The Trump administration maintains the agreement the Joint Comprehensive Plan of Action or JCPOA is fatally flawed because certain restrictions on Iran's nuclear activity gradually expire and will allow the country to eventually develop atomic weapons.
In August, Secretary of State Mike Pompeo formally notified the UN that it was invoking a provision of the 2015 deal to restore UN sanctions, citing significant Iranian violations and declaring: The United States will never allow the world's largest state sponsor of terrorism to freely buy and sell planes, tanks, missiles and other kinds of conventional weapons ... (or) to have a nuclear weapon.
But the remaining parties to the JCPOA -- Russia, China, Britain, France and Germany --, as well as the overwhelming majority of the Security Council, called the US action illegal because the US had withdrawn from the treaty.

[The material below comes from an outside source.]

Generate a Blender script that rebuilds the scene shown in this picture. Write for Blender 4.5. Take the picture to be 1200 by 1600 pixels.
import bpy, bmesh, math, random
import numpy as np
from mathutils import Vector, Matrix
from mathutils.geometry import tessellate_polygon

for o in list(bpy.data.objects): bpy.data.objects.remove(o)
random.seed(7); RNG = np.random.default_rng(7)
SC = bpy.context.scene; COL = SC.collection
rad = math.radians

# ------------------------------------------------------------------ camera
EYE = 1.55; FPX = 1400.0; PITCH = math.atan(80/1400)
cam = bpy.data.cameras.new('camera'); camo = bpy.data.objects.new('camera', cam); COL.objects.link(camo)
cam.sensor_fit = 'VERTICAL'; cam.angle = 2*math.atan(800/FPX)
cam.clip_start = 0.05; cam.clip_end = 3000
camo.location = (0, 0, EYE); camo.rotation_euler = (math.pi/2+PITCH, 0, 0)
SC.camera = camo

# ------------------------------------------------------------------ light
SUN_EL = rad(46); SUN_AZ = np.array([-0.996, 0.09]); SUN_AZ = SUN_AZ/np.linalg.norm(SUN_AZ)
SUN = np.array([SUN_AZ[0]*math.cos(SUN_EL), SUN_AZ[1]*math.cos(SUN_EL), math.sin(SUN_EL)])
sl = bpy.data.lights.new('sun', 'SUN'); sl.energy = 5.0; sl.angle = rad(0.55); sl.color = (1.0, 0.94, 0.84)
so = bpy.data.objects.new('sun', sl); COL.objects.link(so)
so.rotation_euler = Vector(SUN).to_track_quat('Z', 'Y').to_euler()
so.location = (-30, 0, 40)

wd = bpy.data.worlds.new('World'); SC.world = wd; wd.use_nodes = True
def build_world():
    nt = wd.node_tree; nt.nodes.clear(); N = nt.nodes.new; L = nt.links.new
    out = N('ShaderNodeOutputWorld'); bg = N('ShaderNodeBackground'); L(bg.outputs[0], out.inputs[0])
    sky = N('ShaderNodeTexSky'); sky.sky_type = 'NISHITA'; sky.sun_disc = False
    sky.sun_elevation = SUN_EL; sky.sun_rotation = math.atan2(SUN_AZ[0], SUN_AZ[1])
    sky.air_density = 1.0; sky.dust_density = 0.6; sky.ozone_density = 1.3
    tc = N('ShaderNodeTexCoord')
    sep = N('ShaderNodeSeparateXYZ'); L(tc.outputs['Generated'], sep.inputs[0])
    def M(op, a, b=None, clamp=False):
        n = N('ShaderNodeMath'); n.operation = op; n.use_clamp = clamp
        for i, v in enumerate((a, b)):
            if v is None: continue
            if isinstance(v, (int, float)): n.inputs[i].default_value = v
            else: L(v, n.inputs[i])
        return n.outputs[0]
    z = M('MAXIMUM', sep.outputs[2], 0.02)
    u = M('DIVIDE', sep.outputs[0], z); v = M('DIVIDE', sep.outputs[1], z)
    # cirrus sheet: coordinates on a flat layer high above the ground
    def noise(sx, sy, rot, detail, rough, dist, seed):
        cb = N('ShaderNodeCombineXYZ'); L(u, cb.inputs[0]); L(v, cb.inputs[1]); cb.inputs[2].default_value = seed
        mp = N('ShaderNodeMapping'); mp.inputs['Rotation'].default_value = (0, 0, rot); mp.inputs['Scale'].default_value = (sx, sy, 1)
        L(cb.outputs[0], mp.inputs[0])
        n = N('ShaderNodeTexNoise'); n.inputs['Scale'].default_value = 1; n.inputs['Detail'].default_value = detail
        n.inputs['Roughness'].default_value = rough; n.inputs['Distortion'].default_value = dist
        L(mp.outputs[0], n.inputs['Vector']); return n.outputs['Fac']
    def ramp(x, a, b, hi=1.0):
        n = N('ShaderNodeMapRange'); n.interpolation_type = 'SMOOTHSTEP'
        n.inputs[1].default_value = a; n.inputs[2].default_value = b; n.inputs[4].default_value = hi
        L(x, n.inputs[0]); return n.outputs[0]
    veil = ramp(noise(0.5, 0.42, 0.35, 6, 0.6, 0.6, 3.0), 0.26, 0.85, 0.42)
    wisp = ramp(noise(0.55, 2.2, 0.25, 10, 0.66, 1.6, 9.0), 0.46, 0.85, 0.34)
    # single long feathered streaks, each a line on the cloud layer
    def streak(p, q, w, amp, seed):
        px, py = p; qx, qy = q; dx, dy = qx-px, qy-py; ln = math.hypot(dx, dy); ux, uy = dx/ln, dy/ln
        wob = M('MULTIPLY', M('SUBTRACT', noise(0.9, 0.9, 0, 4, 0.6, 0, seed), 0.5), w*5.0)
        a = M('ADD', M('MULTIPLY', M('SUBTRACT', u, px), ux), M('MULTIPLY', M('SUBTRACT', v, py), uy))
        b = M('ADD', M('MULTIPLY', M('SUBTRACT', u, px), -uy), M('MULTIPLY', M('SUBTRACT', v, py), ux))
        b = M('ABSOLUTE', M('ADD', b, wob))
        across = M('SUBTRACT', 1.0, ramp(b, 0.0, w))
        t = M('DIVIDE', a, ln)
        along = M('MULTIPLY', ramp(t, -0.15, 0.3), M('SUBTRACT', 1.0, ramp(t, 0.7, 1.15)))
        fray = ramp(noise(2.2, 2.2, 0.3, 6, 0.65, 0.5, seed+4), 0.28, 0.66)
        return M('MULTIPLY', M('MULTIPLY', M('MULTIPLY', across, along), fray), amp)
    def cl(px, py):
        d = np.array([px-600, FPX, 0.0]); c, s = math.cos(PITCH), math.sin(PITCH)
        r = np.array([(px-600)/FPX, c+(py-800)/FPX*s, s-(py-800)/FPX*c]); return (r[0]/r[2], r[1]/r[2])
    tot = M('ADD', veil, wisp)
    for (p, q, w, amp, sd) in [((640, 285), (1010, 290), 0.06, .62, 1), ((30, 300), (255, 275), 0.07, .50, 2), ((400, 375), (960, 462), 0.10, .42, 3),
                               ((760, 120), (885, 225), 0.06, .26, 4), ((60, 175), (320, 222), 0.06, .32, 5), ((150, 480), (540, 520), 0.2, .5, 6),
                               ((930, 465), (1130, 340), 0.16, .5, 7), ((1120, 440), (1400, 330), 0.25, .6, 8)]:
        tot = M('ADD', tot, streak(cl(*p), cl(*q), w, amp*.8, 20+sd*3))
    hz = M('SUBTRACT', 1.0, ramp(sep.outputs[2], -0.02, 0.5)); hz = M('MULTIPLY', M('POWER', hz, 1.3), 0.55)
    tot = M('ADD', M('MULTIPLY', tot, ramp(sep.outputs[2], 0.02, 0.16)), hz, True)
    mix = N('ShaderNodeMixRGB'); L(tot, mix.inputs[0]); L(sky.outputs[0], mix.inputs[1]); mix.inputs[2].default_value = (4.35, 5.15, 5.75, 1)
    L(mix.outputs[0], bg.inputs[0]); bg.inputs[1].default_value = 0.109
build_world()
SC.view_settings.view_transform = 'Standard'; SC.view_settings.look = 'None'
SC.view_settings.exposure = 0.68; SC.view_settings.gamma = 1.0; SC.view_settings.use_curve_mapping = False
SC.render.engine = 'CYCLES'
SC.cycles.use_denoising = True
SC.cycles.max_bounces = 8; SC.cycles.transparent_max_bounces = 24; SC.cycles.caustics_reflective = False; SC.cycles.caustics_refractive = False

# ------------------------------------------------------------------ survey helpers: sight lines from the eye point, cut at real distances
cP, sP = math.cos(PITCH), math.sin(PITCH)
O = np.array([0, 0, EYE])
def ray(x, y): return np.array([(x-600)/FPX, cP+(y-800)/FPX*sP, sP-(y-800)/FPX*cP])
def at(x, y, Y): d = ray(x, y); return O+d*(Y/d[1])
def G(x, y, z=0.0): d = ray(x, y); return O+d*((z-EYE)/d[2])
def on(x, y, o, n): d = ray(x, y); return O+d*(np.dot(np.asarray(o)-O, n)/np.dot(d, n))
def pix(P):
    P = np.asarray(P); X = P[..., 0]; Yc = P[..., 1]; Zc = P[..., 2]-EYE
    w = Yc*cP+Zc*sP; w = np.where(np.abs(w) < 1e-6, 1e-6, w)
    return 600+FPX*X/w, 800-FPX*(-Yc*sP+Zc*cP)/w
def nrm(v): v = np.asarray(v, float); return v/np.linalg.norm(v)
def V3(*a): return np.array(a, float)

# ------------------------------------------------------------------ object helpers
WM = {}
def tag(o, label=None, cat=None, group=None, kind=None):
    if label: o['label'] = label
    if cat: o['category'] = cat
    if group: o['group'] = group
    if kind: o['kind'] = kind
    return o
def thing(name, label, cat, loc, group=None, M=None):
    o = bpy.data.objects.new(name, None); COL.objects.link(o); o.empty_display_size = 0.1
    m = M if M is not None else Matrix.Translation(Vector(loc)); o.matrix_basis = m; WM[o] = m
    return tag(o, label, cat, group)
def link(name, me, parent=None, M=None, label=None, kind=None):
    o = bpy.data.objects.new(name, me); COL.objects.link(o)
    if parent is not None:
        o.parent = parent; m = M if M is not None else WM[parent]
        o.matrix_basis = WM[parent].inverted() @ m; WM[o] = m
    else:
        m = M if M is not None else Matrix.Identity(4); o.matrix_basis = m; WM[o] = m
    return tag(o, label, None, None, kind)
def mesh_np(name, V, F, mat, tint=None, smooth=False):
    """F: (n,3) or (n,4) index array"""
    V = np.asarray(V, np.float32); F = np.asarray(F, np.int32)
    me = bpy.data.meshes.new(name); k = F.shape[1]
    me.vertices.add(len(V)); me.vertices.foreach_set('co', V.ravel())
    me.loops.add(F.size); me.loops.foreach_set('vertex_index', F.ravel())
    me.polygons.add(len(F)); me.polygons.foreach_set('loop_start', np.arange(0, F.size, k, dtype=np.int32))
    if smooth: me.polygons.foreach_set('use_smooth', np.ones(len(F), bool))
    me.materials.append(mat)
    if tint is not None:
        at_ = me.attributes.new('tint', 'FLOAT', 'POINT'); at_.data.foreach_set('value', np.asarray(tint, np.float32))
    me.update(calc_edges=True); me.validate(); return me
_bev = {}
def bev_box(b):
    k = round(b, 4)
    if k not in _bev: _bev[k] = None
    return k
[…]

The council and the secretary-general both said there would be no action on the US demands -- which meant there would be no UN demand for countries to re-impose UN sanctions on Iran.
Nonetheless, concerns by the US as well as the European parties to the JCPOA have increased, especially with Iran continuing to violate the deal's limits. Iran has openly announced all its violations of the nuclear deal in advance and said they are reversible.